Building on the energy of the #DevOpsND workshop, the first target of opportunity identified by the attendees on Day Two is enterprise backup.  Of all the cloud candidates discussed, transitioning from on-premises backup to Amazon Glacier represents the greatest financial opportunity with the least effort in the shortest period of time.

On Day One of the workshop, Shane Creech came up with the idea of piloting backing up our remote campus locations using the newest of Amazon’s backup offerings.  The latest addition to Amazon’s Storage Gateway product is the Virtual Tape Library.  Available as an iSCSI interface, the Virtual Tape Library is capable using S3 or Glacier as a destination.

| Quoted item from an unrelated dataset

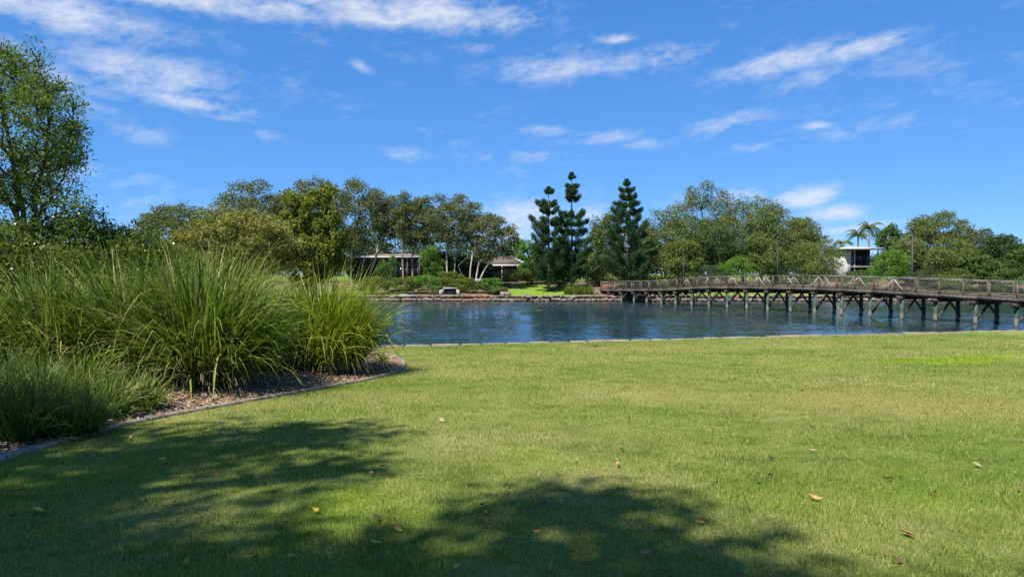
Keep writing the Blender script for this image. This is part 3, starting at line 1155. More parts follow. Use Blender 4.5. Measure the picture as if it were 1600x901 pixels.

Part of Day Two’s work saw John Pozivilko, Shane Creech, and Jaime Preciado-Beas work together to successfully pilot the Storage Gateway.  The next step is to work with Mike Anderson and the storage group to test with our existing enterprise backups software.


AWS Governance

Jason Williams and Jaime Preciado-Beas did a great job on the security assessment of our current deployment of in Amazon. As discussed in day 2 of the workshop, this document will serve as a great starting point to flesh out our governance structure with respect to AWS. Let’s use it as a guide as we deploy new projects. Governance is critical to our long term success in leveraging AWS, so we need to advance and refine it with each project. Let the projects begin!